The two men said the Taliban would kill Afghan President Hamid Karzai, and said the group was responsible for an earlier assassination attempt last year in Kandahar. One of the men said they reserved the right to kill foreign and Afghan aid workers they considered spies.
The Times interviewed the two men separately and on the condition that their real names not be used and the country where they spoke not be named. Their claims could not be independently confirmed.
The first attack on peacekeeping forces occurred at about 10 p.m. Thursday in the eastern part of Kabul, at the main base housing German and Canadian soldiers of the International Security and Assistance Force, or ISAF.
A small rocket smashed through two metal shipping containers and hit the ground next to a tent where about seven Canadian civilian workers were sleeping, U.S. Maj. Kevin Arata said.
One worker was slightly injured in the back by a piece of shrapnel. He was treated on the base and quickly released, Arata said.
German soldiers guarding the gate perimeter and Kabul Police Chief Gen. Basir Salangi said that two other rockets also were fired Thursday evening, in what appeared to be separate attacks.

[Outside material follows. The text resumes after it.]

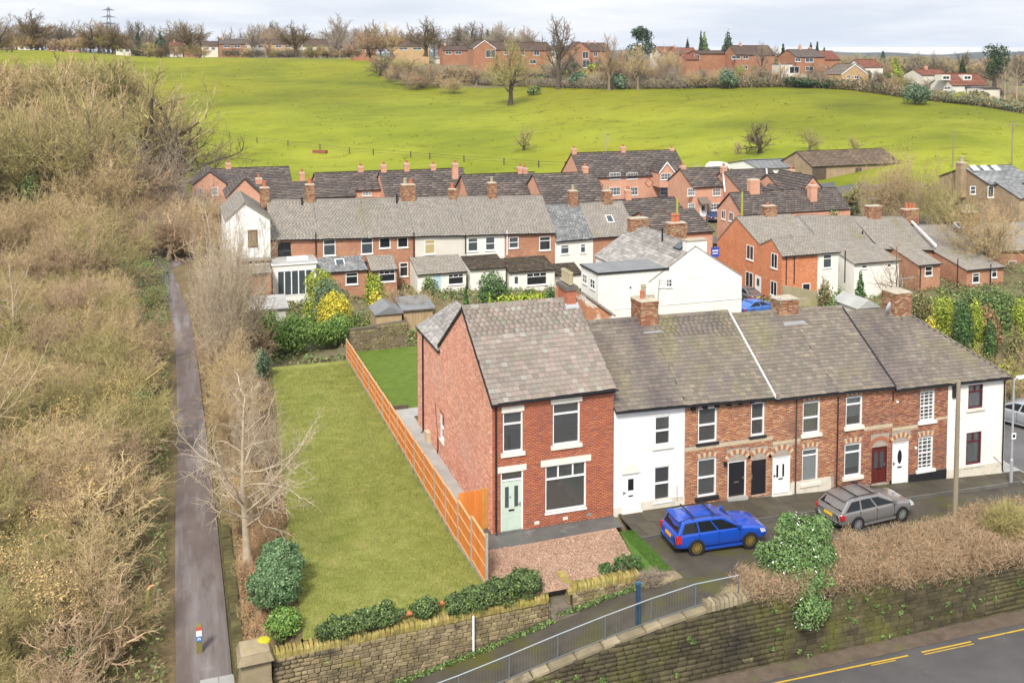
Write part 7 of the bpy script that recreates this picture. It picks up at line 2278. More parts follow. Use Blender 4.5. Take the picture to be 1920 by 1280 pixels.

Arata said a rocket landed more than a half-mile from a different Canadian base on the western edge of the city about an hour later.
Salangi said a third came down west of the city's airport, which is also used by the peacekeeping force, about 3½ miles from the main base. Arata was unable to confirm that attack.
A police intelligence official sent to investigate the blast at the main base, Nehmatullah Jalali, said it appeared likely to have been carried out by Taliban insurgents and al Qaeda. He offered no evidence to back up the claim.
Arata said patrols sent out after the attacks had made no arrests and failed to identify the launch site, and that the international force had no information on who was responsible.
"This incident reminds us of why we are here — to help the Afghan Transitional Authority to increase the stability here in Kabul and the surrounding areas," ISAF commander, Lt. Gen. Goetz Gliemeroth, said in a statement.
Rockets are regularly fired at coalition or Afghan bases around the country. But the missiles rarely hit the target, and Arata said it was the first hit on the security force in Kabul since a rocket hit its headquarters in March. There were no injuries in that blast.
The latest attacks came just a day after Germany and the United States asked NATO to consider expanding the mandate of the 5,000-strong peacekeeping force beyond Kabul to help protect reconstruction teams outside the capital.
Recent weeks have seen an increase in fighting throughout the country, though the capital had been immune.
On Monday, suspected Taliban rebels ambushed and executed four Afghan aid workers for a Danish charity in southeastern Ghazni province. And earlier this month, Taliban troops clashed with U.S. and Afghan soldiers in the mountains of southern Zabul province.
More than 100 Taliban were killed, and a U.S. special forces soldier also died.